Sombra Fútil Chamada Gente

22-01-2023
“O que há em mim é sobretudo cansaço —
Não disto nem daquilo,
Nem sequer de tudo ou de nada:
Cansaço assim mesmo, ele mesmo,
Cansaço.” — Álvaro de Campos 
Quando começaram as aulas sobre Fernando Pessoa, dizia com o peito cheio que não gostava da sua poesia, quezilava a sua linguagem hermética diante da professora, esbravejava a todos que as suas metáforas eram incompreensíveis. Contudo, derrepente, absolutamente tudo mudou. Conforme as aulas foram passando, a professora guiava-nos pela “constelação pessoana” e eu, cada vez mais, via-me em Pessoa. A dor de pensar, o fingimento artístico, o tédio, o niilismo, o cansaço, a nostalgia da infância! Quando me dei conta, já era Pessoa. Não me transformara nele, não! Eu descobrira, que na verdade, sempre fui como ele.

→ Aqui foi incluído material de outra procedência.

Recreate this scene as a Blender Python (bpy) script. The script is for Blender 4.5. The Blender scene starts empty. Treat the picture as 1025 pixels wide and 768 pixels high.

Quantas vezes, sozinho na minha cama, pouco antes de dormir, chorava feito criança relembrando-me “O tempo em que festejavam o dia dos meus anos”. Lembrando-me do doce e terno colo da minha mãe, da minha irmã tão meiga e gentil, do meu irmãozinho, do meu padrasto que me fora pai… Pedia a D-us, então, que me fizesse voltar para lá “por uma viagem metafísica e carnal”, quando era menino e “tinha a doce saúde de não perceber coisa nenhuma”. E, afinal, percebendo a impossibilidade de realizar o meu desejo, via-me com “raiva de não ter trazido o passado roubado na algibeira”.

Então, no decorrer dos dias, percebia que em mim, só havia “sobretudo cansaço” e que todas as coisas produziam em mim cansaço.

Passei os meus dias a ser um fingidor, rascunhando os meus versos, até que finalmente percebi que, desse modo, estava quebrando a ordem do meu companheiro Campos: “Não saúdes como eu a morte em literatura!”. Entretanto, que mais eu faria? Restava-me compor “a dor que deveras sente”.

Por fim, compreendi que o ser humano é “cadáver adiado que procria” e, portanto, não há razões para continuar vivo. Porquanto, a vida é um constante sofrer, “ninguém faz falta”, “pouco te chorarão ”, melhor é dar logo cabo dela! Pensei eu: “Se queres matar-te, mata-te! [...] Ó sombra fútil que se chama gente”, afinal, “sem ti, tudo correrá sem ti”. Pensando assim, viver é postergar o sofrimento, pois marchamos todos em direção ao abismo, então levar “o óbolo ao barqueiro sombrio” é, simplesmente, adiantar serviço a Átropos.